Output the data that follows exactly, line for line.

-- start of RECORDS FOR PROCESSING --

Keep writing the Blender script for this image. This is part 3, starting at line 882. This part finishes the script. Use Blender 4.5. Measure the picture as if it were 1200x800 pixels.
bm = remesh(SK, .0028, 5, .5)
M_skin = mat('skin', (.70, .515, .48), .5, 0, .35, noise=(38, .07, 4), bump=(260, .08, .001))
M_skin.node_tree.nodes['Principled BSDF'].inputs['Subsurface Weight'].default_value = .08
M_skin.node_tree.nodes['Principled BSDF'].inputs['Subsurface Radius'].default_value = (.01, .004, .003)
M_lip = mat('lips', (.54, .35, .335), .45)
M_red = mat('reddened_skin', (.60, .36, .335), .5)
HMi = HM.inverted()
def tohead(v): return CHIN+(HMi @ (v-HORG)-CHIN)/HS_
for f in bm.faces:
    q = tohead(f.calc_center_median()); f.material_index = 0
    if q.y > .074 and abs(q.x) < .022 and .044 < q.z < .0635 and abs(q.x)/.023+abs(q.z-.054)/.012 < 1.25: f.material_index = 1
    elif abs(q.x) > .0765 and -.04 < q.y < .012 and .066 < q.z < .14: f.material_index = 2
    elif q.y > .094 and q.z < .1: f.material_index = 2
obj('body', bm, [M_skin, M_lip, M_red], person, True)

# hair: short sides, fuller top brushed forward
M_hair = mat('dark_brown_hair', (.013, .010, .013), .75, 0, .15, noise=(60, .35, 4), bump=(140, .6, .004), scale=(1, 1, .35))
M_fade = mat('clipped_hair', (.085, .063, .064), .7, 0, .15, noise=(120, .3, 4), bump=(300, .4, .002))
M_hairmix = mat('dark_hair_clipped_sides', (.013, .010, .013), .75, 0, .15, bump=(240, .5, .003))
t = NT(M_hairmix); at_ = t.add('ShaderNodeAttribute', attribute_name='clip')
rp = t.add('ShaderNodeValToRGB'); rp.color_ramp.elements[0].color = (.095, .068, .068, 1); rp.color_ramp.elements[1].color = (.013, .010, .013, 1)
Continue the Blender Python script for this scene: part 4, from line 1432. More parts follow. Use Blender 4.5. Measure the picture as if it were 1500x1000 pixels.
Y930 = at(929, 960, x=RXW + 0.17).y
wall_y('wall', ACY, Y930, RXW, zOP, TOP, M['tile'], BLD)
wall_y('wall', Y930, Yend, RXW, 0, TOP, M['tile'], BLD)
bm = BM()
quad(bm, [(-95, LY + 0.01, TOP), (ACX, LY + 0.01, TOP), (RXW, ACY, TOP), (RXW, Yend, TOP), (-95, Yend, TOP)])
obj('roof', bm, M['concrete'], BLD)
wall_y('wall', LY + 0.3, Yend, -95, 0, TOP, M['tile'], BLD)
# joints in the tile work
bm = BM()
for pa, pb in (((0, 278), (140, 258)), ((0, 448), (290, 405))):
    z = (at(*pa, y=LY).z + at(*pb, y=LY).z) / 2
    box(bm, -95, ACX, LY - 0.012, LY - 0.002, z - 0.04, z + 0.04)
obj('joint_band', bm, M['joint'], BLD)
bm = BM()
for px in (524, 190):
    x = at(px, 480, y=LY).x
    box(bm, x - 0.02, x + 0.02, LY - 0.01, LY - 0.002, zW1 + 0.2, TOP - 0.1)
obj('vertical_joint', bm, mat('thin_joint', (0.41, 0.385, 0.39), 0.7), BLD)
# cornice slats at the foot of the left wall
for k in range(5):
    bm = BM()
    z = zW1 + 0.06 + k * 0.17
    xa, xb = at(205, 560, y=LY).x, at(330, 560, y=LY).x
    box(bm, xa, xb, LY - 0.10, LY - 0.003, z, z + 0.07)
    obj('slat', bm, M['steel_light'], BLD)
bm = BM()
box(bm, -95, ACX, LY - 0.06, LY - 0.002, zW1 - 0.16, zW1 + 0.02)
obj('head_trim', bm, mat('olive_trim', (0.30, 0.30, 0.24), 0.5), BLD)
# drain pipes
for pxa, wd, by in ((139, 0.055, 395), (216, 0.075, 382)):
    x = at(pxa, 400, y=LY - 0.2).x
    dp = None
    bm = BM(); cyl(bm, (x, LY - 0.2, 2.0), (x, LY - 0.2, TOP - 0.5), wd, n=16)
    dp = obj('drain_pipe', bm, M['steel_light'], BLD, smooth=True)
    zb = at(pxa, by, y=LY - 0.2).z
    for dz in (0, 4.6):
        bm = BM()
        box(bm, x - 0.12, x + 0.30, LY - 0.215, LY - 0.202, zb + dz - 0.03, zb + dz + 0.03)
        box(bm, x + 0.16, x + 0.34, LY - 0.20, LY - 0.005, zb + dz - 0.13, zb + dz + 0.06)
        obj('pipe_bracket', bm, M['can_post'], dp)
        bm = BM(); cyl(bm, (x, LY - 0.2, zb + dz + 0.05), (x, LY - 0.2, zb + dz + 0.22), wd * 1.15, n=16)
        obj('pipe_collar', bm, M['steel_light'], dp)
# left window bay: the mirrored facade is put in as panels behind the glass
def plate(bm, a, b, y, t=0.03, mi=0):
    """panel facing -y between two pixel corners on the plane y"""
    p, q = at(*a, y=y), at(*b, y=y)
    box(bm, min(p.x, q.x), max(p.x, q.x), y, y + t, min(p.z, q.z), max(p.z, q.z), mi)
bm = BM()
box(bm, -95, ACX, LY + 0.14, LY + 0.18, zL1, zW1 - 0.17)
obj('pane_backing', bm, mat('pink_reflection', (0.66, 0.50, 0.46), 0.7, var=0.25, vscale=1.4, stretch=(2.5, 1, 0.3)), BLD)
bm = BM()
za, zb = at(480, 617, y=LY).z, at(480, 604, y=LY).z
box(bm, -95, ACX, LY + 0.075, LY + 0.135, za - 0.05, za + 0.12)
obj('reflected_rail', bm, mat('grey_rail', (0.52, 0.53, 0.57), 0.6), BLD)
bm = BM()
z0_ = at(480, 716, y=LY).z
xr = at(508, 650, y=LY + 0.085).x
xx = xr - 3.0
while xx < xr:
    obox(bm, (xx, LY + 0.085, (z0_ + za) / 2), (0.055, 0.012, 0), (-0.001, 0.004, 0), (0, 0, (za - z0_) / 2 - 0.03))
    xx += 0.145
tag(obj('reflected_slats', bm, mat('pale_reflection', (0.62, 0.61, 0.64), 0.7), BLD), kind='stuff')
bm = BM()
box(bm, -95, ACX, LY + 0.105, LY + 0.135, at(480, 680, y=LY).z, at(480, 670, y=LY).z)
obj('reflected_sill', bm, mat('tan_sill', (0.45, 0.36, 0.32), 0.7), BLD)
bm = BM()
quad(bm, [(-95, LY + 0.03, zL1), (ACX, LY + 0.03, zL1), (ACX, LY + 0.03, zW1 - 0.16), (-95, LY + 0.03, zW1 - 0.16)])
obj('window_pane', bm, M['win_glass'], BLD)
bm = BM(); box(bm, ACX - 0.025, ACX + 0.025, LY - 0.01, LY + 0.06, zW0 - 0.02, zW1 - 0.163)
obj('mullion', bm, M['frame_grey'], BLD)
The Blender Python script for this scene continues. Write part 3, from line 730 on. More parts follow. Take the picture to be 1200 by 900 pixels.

-- end of RECORDS FOR PROCESSING --

__PROBLEM SOLUTION__.
Keep writing the Blender script for this image. This is part 3, starting at line 882. This part finishes the script. Use Blender 4.5. Measure the picture as if it were 1200x800 pixels.
bm = remesh(SK, .0028, 5, .5)
M_skin = mat('skin', (.70, .515, .48), .5, 0, .35, noise=(38, .07, 4), bump=(260, .08, .001))
M_skin.node_tree.nodes['Principled BSDF'].inputs['Subsurface Weight'].default_value = .08
M_skin.node_tree.nodes['Principled BSDF'].inputs['Subsurface Radius'].default_value = (.01, .004, .003)
M_lip = mat('lips', (.54, .35, .335), .45)
M_red = mat('reddened_skin', (.60, .36, .335), .5)
HMi = HM.inverted()
def tohead(v): return CHIN+(HMi @ (v-HORG)-CHIN)/HS_
for f in bm.faces:
    q = tohead(f.calc_center_median()); f.material_index = 0
    if q.y > .074 and abs(q.x) < .022 and .044 < q.z < .0635 and abs(q.x)/.023+abs(q.z-.054)/.012 < 1.25: f.material_index = 1
    elif abs(q.x) > .0765 and -.04 < q.y < .012 and .066 < q.z < .14: f.material_index = 2
    elif q.y > .094 and q.z < .1: f.material_index = 2
obj('body', bm, [M_skin, M_lip, M_red], person, True)

# hair: short sides, fuller top brushed forward
M_hair = mat('dark_brown_hair', (.013, .010, .013), .75, 0, .15, noise=(60, .35, 4), bump=(140, .6, .004), scale=(1, 1, .35))
M_fade = mat('clipped_hair', (.085, .063, .064), .7, 0, .15, noise=(120, .3, 4), bump=(300, .4, .002))
M_hairmix = mat('dark_hair_clipped_sides', (.013, .010, .013), .75, 0, .15, bump=(240, .5, .003))
t = NT(M_hairmix); at_ = t.add('ShaderNodeAttribute', attribute_name='clip')
rp = t.add('ShaderNodeValToRGB'); rp.color_ramp.elements[0].color = (.095, .068, .068, 1); rp.color_ramp.elements[1].color = (.013, .010, .013, 1)
Continue the Blender Python script for this scene: part 4, from line 1432. More parts follow. Use Blender 4.5. Measure the picture as if it were 1500x1000 pixels.
Y930 = at(929, 960, x=RXW + 0.17).y
wall_y('wall', ACY, Y930, RXW, zOP, TOP, M['tile'], BLD)
wall_y('wall', Y930, Yend, RXW, 0, TOP, M['tile'], BLD)
bm = BM()
quad(bm, [(-95, LY + 0.01, TOP), (ACX, LY + 0.01, TOP), (RXW, ACY, TOP), (RXW, Yend, TOP), (-95, Yend, TOP)])
obj('roof', bm, M['concrete'], BLD)
wall_y('wall', LY + 0.3, Yend, -95, 0, TOP, M['tile'], BLD)
# joints in the tile work
bm = BM()
for pa, pb in (((0, 278), (140, 258)), ((0, 448), (290, 405))):
    z = (at(*pa, y=LY).z + at(*pb, y=LY).z) / 2
    box(bm, -95, ACX, LY - 0.012, LY - 0.002, z - 0.04, z + 0.04)
obj('joint_band', bm, M['joint'], BLD)
bm = BM()
for px in (524, 190):
    x = at(px, 480, y=LY).x
    box(bm, x - 0.02, x + 0.02, LY - 0.01, LY - 0.002, zW1 + 0.2, TOP - 0.1)
obj('vertical_joint', bm, mat('thin_joint', (0.41, 0.385, 0.39), 0.7), BLD)
# cornice slats at the foot of the left wall
for k in range(5):
    bm = BM()
    z = zW1 + 0.06 + k * 0.17
    xa, xb = at(205, 560, y=LY).x, at(330, 560, y=LY).x
    box(bm, xa, xb, LY - 0.10, LY - 0.003, z, z + 0.07)
    obj('slat', bm, M['steel_light'], BLD)
bm = BM()
box(bm, -95, ACX, LY - 0.06, LY - 0.002, zW1 - 0.16, zW1 + 0.02)
obj('head_trim', bm, mat('olive_trim', (0.30, 0.30, 0.24), 0.5), BLD)
# drain pipes
for pxa, wd, by in ((139, 0.055, 395), (216, 0.075, 382)):
    x = at(pxa, 400, y=LY - 0.2).x
    dp = None
    bm = BM(); cyl(bm, (x, LY - 0.2, 2.0), (x, LY - 0.2, TOP - 0.5), wd, n=16)
    dp = obj('drain_pipe', bm, M['steel_light'], BLD, smooth=True)
    zb = at(pxa, by, y=LY - 0.2).z
    for dz in (0, 4.6):
        bm = BM()
        box(bm, x - 0.12, x + 0.30, LY - 0.215, LY - 0.202, zb + dz - 0.03, zb + dz + 0.03)
        box(bm, x + 0.16, x + 0.34, LY - 0.20, LY - 0.005, zb + dz - 0.13, zb + dz + 0.06)
        obj('pipe_bracket', bm, M['can_post'], dp)
        bm = BM(); cyl(bm, (x, LY - 0.2, zb + dz + 0.05), (x, LY - 0.2, zb + dz + 0.22), wd * 1.15, n=16)
        obj('pipe_collar', bm, M['steel_light'], dp)
# left window bay: the mirrored facade is put in as panels behind the glass
def plate(bm, a, b, y, t=0.03, mi=0):
    """panel facing -y between two pixel corners on the plane y"""
    p, q = at(*a, y=y), at(*b, y=y)
    box(bm, min(p.x, q.x), max(p.x, q.x), y, y + t, min(p.z, q.z), max(p.z, q.z), mi)
bm = BM()
box(bm, -95, ACX, LY + 0.14, LY + 0.18, zL1, zW1 - 0.17)
obj('pane_backing', bm, mat('pink_reflection', (0.66, 0.50, 0.46), 0.7, var=0.25, vscale=1.4, stretch=(2.5, 1, 0.3)), BLD)
bm = BM()
za, zb = at(480, 617, y=LY).z, at(480, 604, y=LY).z
box(bm, -95, ACX, LY + 0.075, LY + 0.135, za - 0.05, za + 0.12)
obj('reflected_rail', bm, mat('grey_rail', (0.52, 0.53, 0.57), 0.6), BLD)
bm = BM()
z0_ = at(480, 716, y=LY).z
xr = at(508, 650, y=LY + 0.085).x
xx = xr - 3.0
while xx < xr:
    obox(bm, (xx, LY + 0.085, (z0_ + za) / 2), (0.055, 0.012, 0), (-0.001, 0.004, 0), (0, 0, (za - z0_) / 2 - 0.03))
    xx += 0.145
tag(obj('reflected_slats', bm, mat('pale_reflection', (0.62, 0.61, 0.64), 0.7), BLD), kind='stuff')
bm = BM()
box(bm, -95, ACX, LY + 0.105, LY + 0.135, at(480, 680, y=LY).z, at(480, 670, y=LY).z)
obj('reflected_sill', bm, mat('tan_sill', (0.45, 0.36, 0.32), 0.7), BLD)
bm = BM()
quad(bm, [(-95, LY + 0.03, zL1), (ACX, LY + 0.03, zL1), (ACX, LY + 0.03, zW1 - 0.16), (-95, LY + 0.03, zW1 - 0.16)])
obj('window_pane', bm, M['win_glass'], BLD)
bm = BM(); box(bm, ACX - 0.025, ACX + 0.025, LY - 0.01, LY + 0.06, zW0 - 0.02, zW1 - 0.163)
obj('mullion', bm, M['frame_grey'], BLD)
The Blender Python script for this scene continues. Write part 3, from line 730 on. More parts follow. Take the picture to be 1200 by 900 pixels.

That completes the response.